Ex parte Rock

171 F. 240 | U.S. Circuit Court for the District of Northern Ohio | 1909

TAYLER, District Judge.

This is an application by Charles J. Rock, father of Ralph J. Rock, to obtain a discharge of the son by means of a writ of habeas corpus.

Ralph J. Rock has been arrested by the United States naval authorities on a charge of desertion, and has been confined for safekeeping with the sheriff of Cuyahoga county, pending removal to a naval station. The ground upon which the claim is made that the son should be discharged is that his enlistment in the United States navy as an apprentice seaman April 30, 1907, was void; he being then under the age of 18 years, and no certificate of birth, or written evidence other than his own statement, satisfactory to the recruiting officer, showing the applicant to be of age required by naval regulations, having been presented with the application for enlistment, and his parents or guardian npt having consented to his enlistment.

The act making appropriations for the naval service for the fiscal year ending June 30, 1907, passed June 29, 1906, provides :

“That no part of this appropriation shall be expended in recruiting seamen, ordinary seamen or apprentice seamen, unless a certificate of birth or written evidence other than his own statement, satisfactory to the recruiting officer, showing the applicant to be of age required by naval regulations, shall be presented with the application for enlistment.” Act June 29, 1906, c. 3590, 34 Stat. 555.

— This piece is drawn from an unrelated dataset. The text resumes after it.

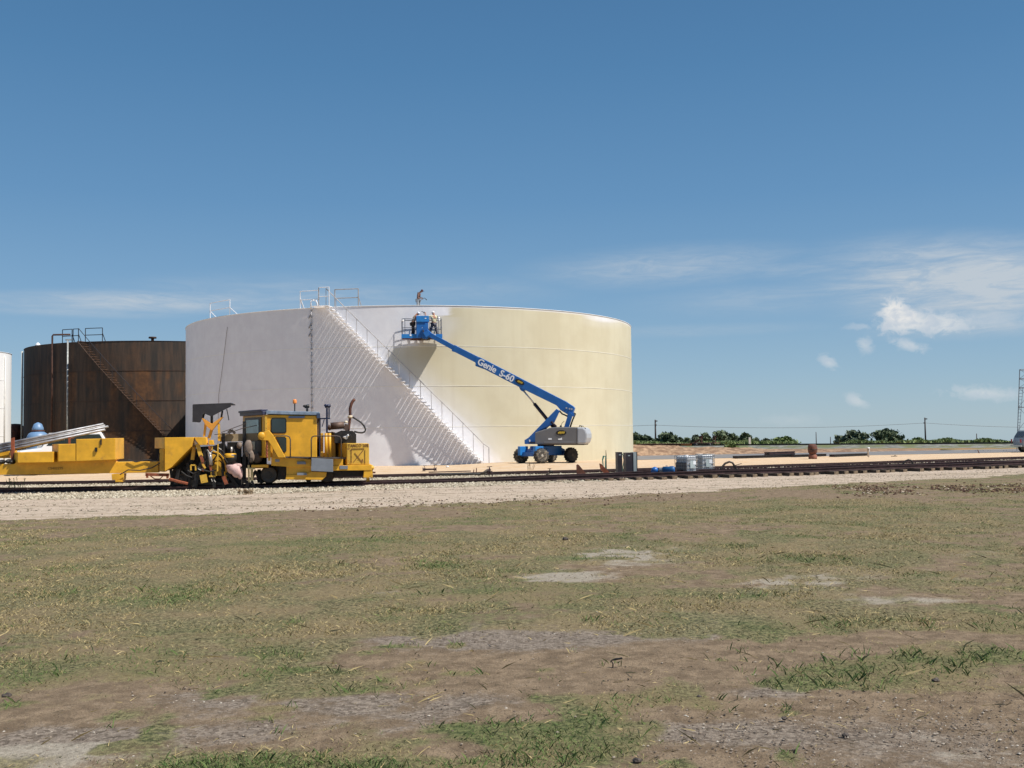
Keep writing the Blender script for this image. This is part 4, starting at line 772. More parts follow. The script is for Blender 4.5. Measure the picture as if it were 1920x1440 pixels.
part('side_frame', Y_, lambda mb: (mb.fp(MF, [(508.5, 873), (537, 875), (583, 875), (583, 861), (535, 857), (508.5, 857)], -.70, N1-.2), mb.fp(MF, [(537, 892), (560, 891), (583, 889), (583, 874), (537, 874.5)], -.62, -.1), mb.fp(MF, [(535, 899.3), (604, 900), (611.5, 893), (612.5, 885.5), (583, 884), (571, 890), (537, 890.5)], -.66, 1.9), mb.fp(MF, [(583, 874), (643, 872), (643, 858.3), (583, 858)], -.66, N1-.2)), .012)
part('rear_frame', Y_, lambda mb: (mb.fp(MF, [(612, 882.5), (697, 882), (697, 871.5), (612, 873)], -.68, N1-.2), mb.fp(MF, [(681, 895.5), (691, 896), (697, 890), (697, 881), (683, 881)], -.66, -.2)), .012)
part('underframe', BLK, fp([(610, 895), (682, 893), (682, 882), (610, 882)], .1, 1.5)); part('underframe', BLK, fp([(500, 893), (537, 893), (537, 872), (500, 872)], .2, 1.6)); part('bay_backing', BLK, fp([(452, 878), (500, 878), (500, 856), (452, 856)], 1.0, 1.2)); part('operator_seat', DST, lambda mb: (mb.ell(L(482, 866, .4), (.2, .2, .12)), mb.ell(L(488, 858, .4), (.08, .2, .2))))  # bay_backing is a black sheet added so the open bay reads dark
part('running_board', DST, fp([(530, 858.6), (643, 860.4), (643, 858), (530, 855.8)], -.90, -.5))
part('grey_panel', CONC, fp([(583.4, 883), (624.6, 885), (624.6, 861), (584, 858.8)], -.98, -.93), .006)
for q in ([(557, 870.5), (574, 870.5), (572, 865.5), (557, 865.5)], [(557, 891), (576, 891), (574, 886.6), (557, 886.6)]): part('step', CONC, fp(q, -.80, -.63))
part('front_bay_beam', Y_, fp([(471, 876.5), (503, 876.5), (503, 871), (471, 872)], -.45, .2), .008)
part('name_plate', CONC, lambda mb: (mb.fp(MF, [(516, 866), (524, 866), (524, 861), (516, 861)], -.715, -.702), mb.fp(MF, [(637, 879.5), (652, 879.5), (652, 873), (637, 873)], -.70, -.685)))
eb = part('engine_box', YO, lambda mb: skew(mb, 650.7, 692.3, 871.5, 831, 871.5, 831.5, 628, -.60, 1.0), .015)
def xdoor(mb):
    for a, b_ in (((659, 868.5), (659, 841.5)), ((659, 841.5), (683, 841)), ((684.5, 843), (684.5, 870)), ((665, 849), (680, 868)), ((682, 843), (663, 866))): mb.bar(L(*a, -.612), L(*b_, -.612), .012, .022)
part('door_outline', mat('rust_line', (.22, .10, .03), .8, 0, .3, 8), xdoor, 0, eb)
c0 = L(671.5, 835.5, -.607); text_obj('TAMCO 200', .135, mat('dark_letter', (.20, .085, .02), .7, 0, .2, 8), eb, Matrix.Translation(c0) @ Matrix.Rotation(R(90), 4, 'X'), bold=.002)
c0 = L(104, 878.3, -.257); text_obj('CS402295', .12, TEXTD, beam, Matrix.Translation(c0) @ Matrix.Rotation(R(90), 4, 'X'))
part('radiator_housing', YO, lambda mb: (mb.fp(MF, [(615, 858), (629, 858), (629, 811), (622, 809), (615, 813)], .4, 1.6), mb.fp(MF, [(601, 856), (606, 856), (606, 812), (601, 812)], .5, 1.2), mb.fp(MF, [(602, 857), (609, 857), (609, 849), (602, 849)], .0, .3)), .01)
part('yellow_tube_post', Y_, lambda mb: (mb.cyl(L(611.5, 858, -.1), L(611.5, 812, -.1), .055), mb.cyl(L(618, 858, -.1), L(618, 812, -.1), .055)))
part('engine_bay_floor', DST, lambda mb: (mb.fp(MF, [(594, 861), (651, 861), (651, 857.5), (594, 857.5)], -.5, 1.8), mb.fp(MF, [(594, 858), (600, 858), (600, 786), (594, 786)], 1.2, 1.4)))
part('engine_block', BLK, lambda mb: (mb.fp(MF, [(627, 831), (668, 831), (668, 814), (662, 808), (640, 807), (627, 813)], .1, 1.2), mb.cyl(L(650, 822, 0), L(650, 822, .12), .2), mb.bar(L(628, 813, .0), L(612, 812, .2), .08, .08)), .01)
part('engine_fitting', mat('dull_aluminium', (.45, .45, .45), .4, .7, .3, 8), lambda mb: (mb.ell(L(646, 820, -.02), (.07, .04, .05)), mb.ell(L(652, 817, -.02), (.05, .03, .05)), mb.cyl(L(649, 820, -.05), L(649, 820, .0), .07)))
part('muffler', mat('heat_browned_steel', (.12, .075, .055), .6, .3, .25, 6), lambda mb: (mb.cyl(L(620, 799, .3), L(645, 797, .3), .13, .13, 14), mb.cyl(L(616, 806, .3), L(621, 799, .3), .05, .12, 10), mb.bar(L(645, 800, .3), L(654, 802, .3), .14, .22), mb.bar(L(649, 806, .3), L(652, 813, .3), .06, .1)))
part('exhaust_stack', RUST, lambda mb: (mb.tube([L(653, 812, .3), L(654.5, 800, .3), L(656.5, 781, .3), L(656.5, 766, .3), L(658.8, 757, .3), L(662, 751.5, .3), L(665.5, 748.5, .3)], [.04, .045, .05, .055, .055, .055, .05], 10)))
part('stack_collar', mat('cream_collar', (.62, .52, .38), .6), lambda mb: (mb.cyl(L(656.5, 784, .3), L(656.5, 779, .3), .085, .085, 12), mb.cyl(L(649, 793, .3), L(649, 789, .3), .09, .05, 10)))
part('loop_hose', RUBB, lambda mb: mb.tube([L(661, 782, .3), L(668, 786, .3), L(677, 792, .3), L(683, 799, .3), L(685.5, 805.5, .3), L(684, 809.5, .3), L(679, 811.5, .3), L(672, 811, .3), L(664, 809, .3)], .032, 8))
part('beacon_post', BLK, lambda mb: mb.cyl(L(552.6, 775, .6), L(552.6, 757, .6), .022, None, 6))
part('beacon_lens', mat('orange_lens', (.80, .25, .05), .3, 0, .1, 4), lambda mb: mb.lathe([(.07, 0), (.075, .04), (.07, .13), (.05, .16)], L(552.6, 757, .6), 12))
def roof_horn(mb, u, v, a):
    mb.bar(L(u, 776, a), L(u, v+4, a), .08, .08); mb.cyl(L(u-5, v+1, a), L(u+4, v, a), .06, .07, 8); mb.ell(L(u-5, v, a-.03), (.06, .05, .05))
part('horn', BLK, lambda mb: (roof_horn(mb, 576, 761.5, .5), mb.bar(L(566, 773.5, .5), L(573, 774.5, .5), .14, .06)))  # black horn on the cab roof, gives no light
part('side_mast', mat('dark_blue_mast', (.02, .025, .06), .4, .2, .2, 3), lambda mb: (mb.bar(L(613, 858, .0), L(613, 765, .0), .07, .07), mb.bar(L(617, 783, .0), L(617, 763, .0), .05, .05), mb.cyl(L(609, 762, 0), L(620, 760.5, 0), .06, .06, 8), mb.ell(L(611, 760, -.05), (.07, .05, .05)), mb.bar(L(597, 785, .0), L(619, 784.5, .0), .05, .05), mb.bar(L(604, 800, 0), L(608, 786, 0), .03, .03), mb.bar(L(600, 784, .0), L(600, 857, .0), .05, .05)))
def wheel(mb, u, v, r, a, w=.14):
    c = L(u, v, a); mb.lathe([(r*.3, 0), (r*.8, .02), (r, -.01), (r, w), (r*1.08, w), (r*1.08, w+.03), (r*.3, w+.03)], c, 28, 'Y'); mb.lathe([(r*.28, -.05), (r*.30, .03)], c, 14, 'Y')
rims = mat('oily_wheel_steel', (.045, .038, .032), .45, .5, .3, 6)
for u, v, r in ((504, 890.5, .29), (613.5, 893, .22), (340, 897, .20)):
    part('rail_wheel', rims, lambda mb: wheel(mb, u, v, r, -.12))
    c = L(u, v, -.12); part('rail_wheel', rims, lambda mb: mb.lathe([(r*1.08, -.17), (r*1.08, -.14), (r, -.14), (r, 0), (r*.3, 0)], c+Vector((0, 1.56, 0)), 24, 'Y'))
    part('axle', BLK, lambda mb: (mb.cyl(c, c+Vector((0, 1.5, 0)), .06, None, 8), mb.bxm(Matrix.Translation(c+Vector((0, .25, .10))), .34, .2, .22)))
[part('dark_skirt', BLK, fp(q_, a_, b_)) for q_, a_, b_ in (([(519, 899), (537, 899), (537, 875), (525, 872)], .0, .25), ([(575, 905), (582, 905), (584, 899), (573, 899)], .2, .6), ([(602, 903), (608, 905), (624, 903), (624, 884), (612, 884)], .15, .4))]
part('rear_buffer', YO, lambda mb: (mb.bar(L(695, 895, .3), L(695, 872, .3), .14, .3), mb.ell(L(697, 877, .1), (.09, .1, .09)), mb.fp(MF, [(687, 905), (693, 905), (693, 895), (687, 895)], .3, .5)), 0)
part('tow_bar', RUST, lambda mb: mb.bar(L(692, 885.5, .6), L(704, 886, .6), .06, .06))
# aluminium poles resting across the front frame
polem = mat('dull_grey_pole', (.33, .33, .34), .5, .4, .3, 5, .1, 30, (.16, .14, .15), .5, .62, 4, (.4, 3, 3))
poles = [((-70, 848), (194, 795), .55, .045, 'uppermost long grey pole of the bundle across the yellow frame'), ((-70, 852), (197, 798), .70, .05, 'second highest long grey pole, pressed under the uppermost one'), ((-70, 856), (203, 799.5), .45, .045, 'grey pole reaching farthest right out of the bundle on the yellow frame'),
         ((-70, 861), (197, 805.5), .35, .05, 'lowest long grey pole of the bundle on the yellow frame'), ((-70, 862), (120, 822), .85, .075, 'short thick grey pole low at the back of the bundle')]
for a_, b_, la, r_, lb in poles:
    p0, p1 = MF.w(MF.p3(*a_, la)), MF.w(MF.p3(*b_, la)); mb = MB(); mb.cyl(Vector((0, 0, 0)), p1-p0, r_, r_*.9, 10); o = mb.build('metal_pole', polem); o.location = p0
    tag(o, lb, 'pole', 'long grey poles lying on the yellow machine')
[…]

This was the first time such a provision appeared in an appropriation bill. Prior to that, the Revised Statutes authorized the enlistment of boys between the ages of 16 and 18 years with the consent of their parents or guardians. Young Rock enlisted about two months before he became 16 years of age, having stated under oath that he was 18 years and 11 months old, and thereafter served in the navy, receiving the usual rate of pay, until about the 28th day of September, 1907, when, being 16 years and 3 months old, he deserted. The claim is made that, under these circumstances, his enlistment was void, and that, therefore, the military authorities have no jurisdiction to try or punish him for an offense committed during the period that he was supposed to be an enlisted man.

No case has yet arisen, so far as the reports show, construing the particular provision of the statute to which reference has just been made as being in effect at the time that Rock enlisted; but it seems to me that, on principle as well as authority, it is impossible to escape the conclusion laid down in Dillingham v. Booker et al. (C. C. A.) 163 Fed. 696. The act of 1906 undoubtedly had the effect of justifying the accounting officer in refusing to pass the account, of the re*242cruiting officer who recruited Rock, in the absence of the certificate or other written evidence referred to in the provision of the appropriation bill. As said in Dillingham v. Booker, supra:

“It may be admitted that be fraudulently enlisted. Still be was both de facto and de jure in the navy, until discharged therefrom by operation of law, and while he was so a seaman, he was subject to the rules and regulations of the navy, and liable to be tried and punished for any infraction of the laws relating thereto. To hold otherwise will make enlistment a farce, will destroy discipline, and offer a premium for desertion. It will not do to hold that he cannot be punished by court-martial for crimes committed when he was in the naval service, simply because his parents did not consent to his enlistment.”

It is quite true that his service might at any time be ended upon the application of -his parents, but for acts committed by him while thus in the service undoubtedly military discipline would require that the rules customarily applicable to such a case should be enforced. If his enlistment was void, then there was no right to discipline him at any period of his service, even though he was not undertaking to escape it. If his enlistment was void (which means that he was never in the service), then any act by any person claiming to be in authority over him, whereby any of the natural rights of the alleged enlisted man were denied to him, as, for instance, if he had been imprisoned for an hour, or a day, or a week, because of some infraction of the rules, a civil action for damages would lie in his favor, or in favor of his parents, against the particular individuals who were responsible for such punishment.

.No rule of law, it seems to me, can be cited that will ever protect a public officer from the consequences of any act which he may imagine he is performing as a public officer, but which involves an exercise of authority by him as to some person over- whom he is absolutely without authority. To hold that this young man cannot be held to respond to the disciplinary rules of the navy under the circumstances of this case is, as it seems to me, to deny all authority in the military arm over persons who may appear or seem to be in the public service.

The act of Congress does not declare that such an enlistment as we have in this case is void, but only seeks to protect against the enlistment of persons who are not of the age which the law requires by a provision limiting the expenditure of money to cases in which it does appear that the person thus enlisted is of the required age..

The application will, therefore, be denied, and an order made turning Ralph J. Rock over to the naval officer authorized to receive him.